→ Given task:
Reproduce each line from the first in the data through the line that contains "tag(q.build('post_collar', M_peb1, cover, smooth=True), 'round" exactly; give nothing else.
________________
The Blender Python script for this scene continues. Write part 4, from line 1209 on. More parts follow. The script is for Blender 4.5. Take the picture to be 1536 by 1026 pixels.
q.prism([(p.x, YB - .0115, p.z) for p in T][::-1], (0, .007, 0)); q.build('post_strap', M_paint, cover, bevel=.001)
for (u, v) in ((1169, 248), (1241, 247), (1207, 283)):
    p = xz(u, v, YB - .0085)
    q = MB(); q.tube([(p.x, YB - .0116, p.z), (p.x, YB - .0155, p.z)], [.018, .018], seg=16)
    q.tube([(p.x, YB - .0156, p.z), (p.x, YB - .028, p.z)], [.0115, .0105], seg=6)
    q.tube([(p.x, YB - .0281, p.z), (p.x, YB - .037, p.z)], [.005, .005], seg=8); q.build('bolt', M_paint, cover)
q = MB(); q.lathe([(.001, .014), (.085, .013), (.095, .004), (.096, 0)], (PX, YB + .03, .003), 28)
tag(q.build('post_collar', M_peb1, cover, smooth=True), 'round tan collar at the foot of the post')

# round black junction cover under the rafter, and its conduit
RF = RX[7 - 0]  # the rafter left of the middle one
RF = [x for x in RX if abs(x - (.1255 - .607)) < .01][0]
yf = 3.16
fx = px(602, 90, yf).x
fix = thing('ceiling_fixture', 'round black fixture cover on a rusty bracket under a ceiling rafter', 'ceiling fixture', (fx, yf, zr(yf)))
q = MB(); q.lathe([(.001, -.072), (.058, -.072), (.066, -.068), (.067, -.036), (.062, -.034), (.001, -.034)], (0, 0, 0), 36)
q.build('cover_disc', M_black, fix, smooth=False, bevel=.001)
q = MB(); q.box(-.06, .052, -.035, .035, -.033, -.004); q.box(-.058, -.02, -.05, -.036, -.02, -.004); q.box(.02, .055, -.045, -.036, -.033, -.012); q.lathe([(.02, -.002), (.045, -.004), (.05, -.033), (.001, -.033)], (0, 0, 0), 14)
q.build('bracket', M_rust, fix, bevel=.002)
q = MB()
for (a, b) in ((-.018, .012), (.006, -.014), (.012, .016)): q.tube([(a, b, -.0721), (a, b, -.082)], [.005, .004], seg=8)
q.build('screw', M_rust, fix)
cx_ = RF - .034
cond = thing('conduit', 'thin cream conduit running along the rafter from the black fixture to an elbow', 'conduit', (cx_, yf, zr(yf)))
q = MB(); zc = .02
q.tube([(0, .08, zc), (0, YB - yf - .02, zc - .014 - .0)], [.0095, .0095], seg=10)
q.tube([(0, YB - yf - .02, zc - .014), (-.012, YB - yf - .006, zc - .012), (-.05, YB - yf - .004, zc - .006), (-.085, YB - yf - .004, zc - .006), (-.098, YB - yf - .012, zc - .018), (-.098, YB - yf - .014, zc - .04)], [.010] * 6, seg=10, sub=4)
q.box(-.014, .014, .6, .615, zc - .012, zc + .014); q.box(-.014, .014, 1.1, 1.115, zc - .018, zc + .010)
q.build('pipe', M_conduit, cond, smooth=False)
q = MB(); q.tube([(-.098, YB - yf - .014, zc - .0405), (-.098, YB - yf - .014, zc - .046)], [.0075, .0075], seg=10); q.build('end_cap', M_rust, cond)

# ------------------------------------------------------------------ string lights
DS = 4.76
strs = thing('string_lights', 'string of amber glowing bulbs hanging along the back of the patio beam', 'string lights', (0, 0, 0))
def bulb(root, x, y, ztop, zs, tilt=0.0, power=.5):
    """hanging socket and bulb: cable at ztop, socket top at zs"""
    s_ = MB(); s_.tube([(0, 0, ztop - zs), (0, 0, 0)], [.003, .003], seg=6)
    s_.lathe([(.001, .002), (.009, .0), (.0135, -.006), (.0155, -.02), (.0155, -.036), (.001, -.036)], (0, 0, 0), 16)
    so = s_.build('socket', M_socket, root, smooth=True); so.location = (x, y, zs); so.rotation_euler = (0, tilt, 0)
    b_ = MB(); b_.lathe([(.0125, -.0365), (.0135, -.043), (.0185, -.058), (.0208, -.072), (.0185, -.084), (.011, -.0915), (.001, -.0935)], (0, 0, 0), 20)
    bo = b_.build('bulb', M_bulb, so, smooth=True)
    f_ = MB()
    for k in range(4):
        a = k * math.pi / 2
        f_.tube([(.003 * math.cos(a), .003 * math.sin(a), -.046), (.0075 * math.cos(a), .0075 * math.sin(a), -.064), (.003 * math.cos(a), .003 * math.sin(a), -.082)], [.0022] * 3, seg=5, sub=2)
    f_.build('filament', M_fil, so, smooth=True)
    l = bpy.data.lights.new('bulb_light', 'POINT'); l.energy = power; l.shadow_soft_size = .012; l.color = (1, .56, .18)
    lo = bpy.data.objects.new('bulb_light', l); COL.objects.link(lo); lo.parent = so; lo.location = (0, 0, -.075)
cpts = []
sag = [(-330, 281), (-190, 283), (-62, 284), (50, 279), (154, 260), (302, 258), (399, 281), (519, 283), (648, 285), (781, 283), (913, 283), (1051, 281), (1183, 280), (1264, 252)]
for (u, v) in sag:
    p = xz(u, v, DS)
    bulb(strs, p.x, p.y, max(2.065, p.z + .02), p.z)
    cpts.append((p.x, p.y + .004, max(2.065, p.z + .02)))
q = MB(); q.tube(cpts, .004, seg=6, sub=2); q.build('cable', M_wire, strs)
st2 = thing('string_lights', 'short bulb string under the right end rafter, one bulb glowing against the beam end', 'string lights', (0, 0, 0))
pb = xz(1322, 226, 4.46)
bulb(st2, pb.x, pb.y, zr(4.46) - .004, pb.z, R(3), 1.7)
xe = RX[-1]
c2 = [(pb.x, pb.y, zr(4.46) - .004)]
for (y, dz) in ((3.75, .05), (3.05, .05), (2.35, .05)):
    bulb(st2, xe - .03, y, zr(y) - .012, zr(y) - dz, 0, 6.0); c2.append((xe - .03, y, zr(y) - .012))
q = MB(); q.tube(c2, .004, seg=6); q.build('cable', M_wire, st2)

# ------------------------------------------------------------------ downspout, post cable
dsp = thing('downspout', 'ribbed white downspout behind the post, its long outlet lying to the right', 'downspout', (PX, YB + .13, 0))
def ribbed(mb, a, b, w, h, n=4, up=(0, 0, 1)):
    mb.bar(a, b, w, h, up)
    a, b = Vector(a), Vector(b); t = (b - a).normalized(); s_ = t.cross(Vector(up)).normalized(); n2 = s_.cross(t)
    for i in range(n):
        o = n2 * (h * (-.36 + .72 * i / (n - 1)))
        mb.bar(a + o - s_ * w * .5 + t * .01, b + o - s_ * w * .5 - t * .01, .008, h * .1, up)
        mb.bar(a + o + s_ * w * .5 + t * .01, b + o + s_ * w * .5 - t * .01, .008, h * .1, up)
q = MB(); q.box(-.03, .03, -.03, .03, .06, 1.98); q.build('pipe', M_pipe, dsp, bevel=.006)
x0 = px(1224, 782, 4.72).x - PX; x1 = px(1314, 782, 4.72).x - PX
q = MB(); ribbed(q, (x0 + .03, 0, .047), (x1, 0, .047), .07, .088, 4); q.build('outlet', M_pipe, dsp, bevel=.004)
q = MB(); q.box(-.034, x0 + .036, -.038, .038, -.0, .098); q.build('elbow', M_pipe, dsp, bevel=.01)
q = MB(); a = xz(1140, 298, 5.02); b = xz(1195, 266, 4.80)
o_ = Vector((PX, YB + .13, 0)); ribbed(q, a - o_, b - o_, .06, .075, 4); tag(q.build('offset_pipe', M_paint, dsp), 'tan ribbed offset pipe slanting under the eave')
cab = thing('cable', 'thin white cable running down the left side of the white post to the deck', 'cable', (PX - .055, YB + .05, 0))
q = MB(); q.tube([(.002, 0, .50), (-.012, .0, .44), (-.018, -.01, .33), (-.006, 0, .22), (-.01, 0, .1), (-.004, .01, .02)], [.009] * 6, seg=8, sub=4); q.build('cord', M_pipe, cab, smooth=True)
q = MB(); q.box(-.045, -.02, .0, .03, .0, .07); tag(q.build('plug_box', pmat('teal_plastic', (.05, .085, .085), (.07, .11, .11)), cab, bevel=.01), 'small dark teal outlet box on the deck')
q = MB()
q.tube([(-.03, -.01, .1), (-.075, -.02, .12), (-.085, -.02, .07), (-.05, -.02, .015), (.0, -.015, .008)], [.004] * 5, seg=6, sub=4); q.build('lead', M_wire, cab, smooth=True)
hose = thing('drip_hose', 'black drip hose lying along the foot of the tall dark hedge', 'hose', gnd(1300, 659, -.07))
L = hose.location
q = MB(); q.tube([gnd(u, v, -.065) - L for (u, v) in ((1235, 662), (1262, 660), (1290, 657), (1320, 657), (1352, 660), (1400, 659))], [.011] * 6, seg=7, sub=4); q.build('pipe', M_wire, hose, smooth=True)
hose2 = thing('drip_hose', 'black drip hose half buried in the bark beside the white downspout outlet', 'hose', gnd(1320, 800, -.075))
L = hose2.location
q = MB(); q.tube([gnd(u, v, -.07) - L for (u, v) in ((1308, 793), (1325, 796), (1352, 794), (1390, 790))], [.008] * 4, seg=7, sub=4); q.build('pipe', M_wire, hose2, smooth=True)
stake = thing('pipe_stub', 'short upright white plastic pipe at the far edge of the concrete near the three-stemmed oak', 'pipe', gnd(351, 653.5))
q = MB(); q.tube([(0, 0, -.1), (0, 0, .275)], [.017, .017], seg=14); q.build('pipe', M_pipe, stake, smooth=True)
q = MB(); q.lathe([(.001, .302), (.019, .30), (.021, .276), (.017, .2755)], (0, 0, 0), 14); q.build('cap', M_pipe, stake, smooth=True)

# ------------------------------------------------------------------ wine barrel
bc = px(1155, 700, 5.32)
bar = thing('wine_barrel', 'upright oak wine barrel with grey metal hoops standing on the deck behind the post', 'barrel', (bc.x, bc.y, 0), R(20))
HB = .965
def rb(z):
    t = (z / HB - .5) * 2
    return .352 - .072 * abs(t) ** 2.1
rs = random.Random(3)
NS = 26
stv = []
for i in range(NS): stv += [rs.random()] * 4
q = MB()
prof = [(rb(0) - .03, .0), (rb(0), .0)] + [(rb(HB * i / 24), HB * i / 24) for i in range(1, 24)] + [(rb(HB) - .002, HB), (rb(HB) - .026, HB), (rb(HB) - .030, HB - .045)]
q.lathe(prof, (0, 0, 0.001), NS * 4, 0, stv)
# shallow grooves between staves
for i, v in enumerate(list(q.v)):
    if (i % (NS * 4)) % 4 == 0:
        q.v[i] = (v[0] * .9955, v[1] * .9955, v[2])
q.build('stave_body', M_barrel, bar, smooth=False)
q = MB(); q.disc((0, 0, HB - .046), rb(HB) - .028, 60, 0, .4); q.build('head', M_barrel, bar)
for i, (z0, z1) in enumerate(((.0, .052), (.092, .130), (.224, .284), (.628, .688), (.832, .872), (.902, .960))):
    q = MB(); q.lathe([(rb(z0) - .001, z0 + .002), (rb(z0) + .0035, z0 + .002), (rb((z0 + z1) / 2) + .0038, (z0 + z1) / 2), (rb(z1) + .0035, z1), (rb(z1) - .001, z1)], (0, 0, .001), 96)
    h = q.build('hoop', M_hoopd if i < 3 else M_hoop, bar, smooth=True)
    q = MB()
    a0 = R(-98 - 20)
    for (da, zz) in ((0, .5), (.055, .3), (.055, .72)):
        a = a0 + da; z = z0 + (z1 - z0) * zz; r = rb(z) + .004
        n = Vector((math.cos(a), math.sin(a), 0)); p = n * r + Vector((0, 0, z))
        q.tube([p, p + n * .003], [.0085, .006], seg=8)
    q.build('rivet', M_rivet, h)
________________
→ Answer to the exercise:
The Blender Python script for this scene continues. Write part 4, from line 1209 on. More parts follow. The script is for Blender 4.5. Take the picture to be 1536 by 1026 pixels.
q.prism([(p.x, YB - .0115, p.z) for p in T][::-1], (0, .007, 0)); q.build('post_strap', M_paint, cover, bevel=.001)
for (u, v) in ((1169, 248), (1241, 247), (1207, 283)):
    p = xz(u, v, YB - .0085)
    q = MB(); q.tube([(p.x, YB - .0116, p.z), (p.x, YB - .0155, p.z)], [.018, .018], seg=16)
    q.tube([(p.x, YB - .0156, p.z), (p.x, YB - .028, p.z)], [.0115, .0105], seg=6)
    q.tube([(p.x, YB - .0281, p.z), (p.x, YB - .037, p.z)], [.005, .005], seg=8); q.build('bolt', M_paint, cover)
q = MB(); q.lathe([(.001, .014), (.085, .013), (.095, .004), (.096, 0)], (PX, YB + .03, .003), 28)
tag(q.build('post_collar', M_peb1, cover, smooth=True), 'round tan collar at the foot of the post')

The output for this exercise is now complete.